Old World Social Club."
You'll work for my Uncle Carmine.
A great man.
He's the smart one in the family.
Look who's here! Don't be shy.
Come right in.
I wasn't sure this was it.
This is it.
Best neighbourhood in New York.
Uncle Carmine's waiting for you.
Here we go.
There at the desk. That's him.
- He's your uncle?
- Yeah. Do me a favour.
Don't say anything about my gambling.
I said, "How are you doing?"
"Very well," he says.
This is my good friend Clark,
from Kansas.
"My heart is filled with much
happiness in meeting you," he says.
God Almighty.
You notice the resemblance, right?
He's the real thing. The original.
When they saw him,
they based the movie...
So is he a Mafia guy?
No, local businessman.
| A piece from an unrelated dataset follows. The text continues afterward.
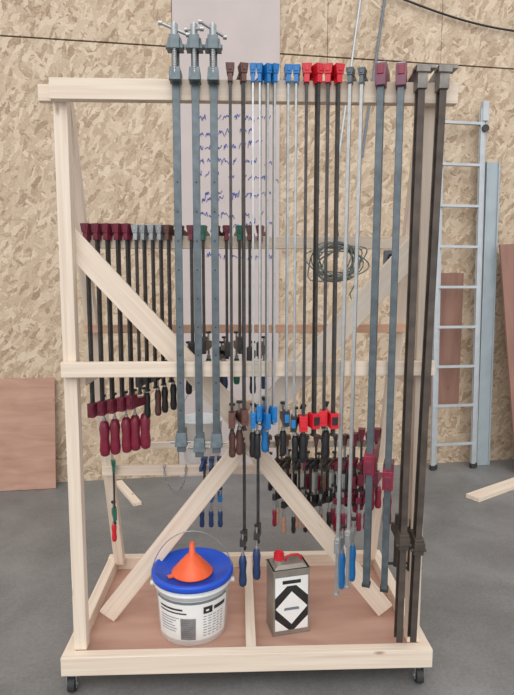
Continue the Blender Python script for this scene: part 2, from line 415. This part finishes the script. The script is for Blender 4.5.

Importer.
That's it.
- What a kisser.
- Unbelievable.
This is my uncle, Carmine Sabatini.
Uncle Carmine, this is Clark.
You never told me your last name.
- Kellogg.
- Just like the cereal.
Like the breakfast cereal.
Your resemblance to...
- Clark, have a seat.
- Pull up a chair.
- Would you like a nut?
- No, thank you.
None for me, Uncle Carmine.
Did you ever try Italian coffee?
- Would you like to try a little taste?
- Yeah. Why not?
- Good.
- None for me, Uncle Carmine.
"Two espressos," he says.
That picture on the wall
wouldn't by any chance be Mussolini?